Thursday, March 3, 2016

No End in Sight for Prosecution of Rebel Food Sharers

In November 2014, a handful of activists and homeless advocates were infamously arrested or ticketed for sharing food with the homeless.

While outrage over this issue has waned over time, at least 4 of the people ticketed at Food Not Bombs sharings in 2014 have been stuck in courtroom purgatory for 16 months as the City refuses to either drop their cases or bring them to trial. Defendants have experienced a never-ending series of status hearings that go nowhere, or no updates or calendar dates whatsoever for their cases, which held a maximum punishment of a $500 fine or 60 days in jail.

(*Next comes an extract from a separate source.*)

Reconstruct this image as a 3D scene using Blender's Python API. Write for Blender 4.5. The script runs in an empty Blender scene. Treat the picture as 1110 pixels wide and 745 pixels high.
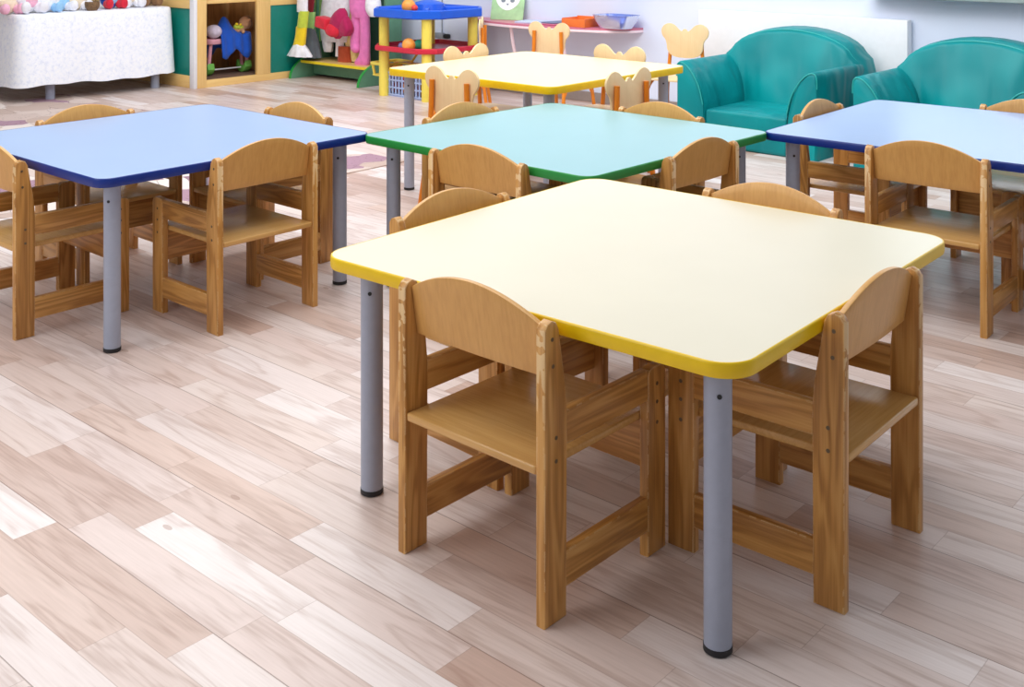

The City of Fort Lauderdale still has a resource page on its website to remind everyone how fair and necessary the sharing ban law is. But there is little explanation online, or in the courthouse, for why people who were arbitrarily punished for sharing food with the indigent in November of 2014 still have to retain legal representation and worry about how many more months, or years, they will have to wait until they get a day in court.

The sharing ban law, along with so many other City Municipal codes that target homeless activities, has always been, and still is, unfair. By contrast, the last Florida Congressional elections took place the same week as these arrests, and their terms are nearly up while these minor civil infractions drag on.

Price Tag Solution
On a related note, the Sun Sentinel published a story today, extensively quoting Mayor Seiler and other public officials, claiming that $11 million dollars is all that is missing for Broward County to permanently take care of all the homeless. If this sounds ridiculous to anyone than you haven't spent nearly enough time with anyone involved in the Broward County Continuum of Care Board, which is eternally convinced that massive government spending is all that is needed to help homeless people. True to the standards by which the media has covered homeless issues in the area, this 1,000 word essay is composed entirely of quotes by individuals whose job and reputation depends on painting a cheery picture on homelessness in the area.

No homeless people were quoted. Solutions such as opening the thousands of empty buildings in the County do not exist in this appraisal. Mayor Seiler is quoted as saying he will "consider" this funding, of which Fort Lauderdale would pay about $500k/year.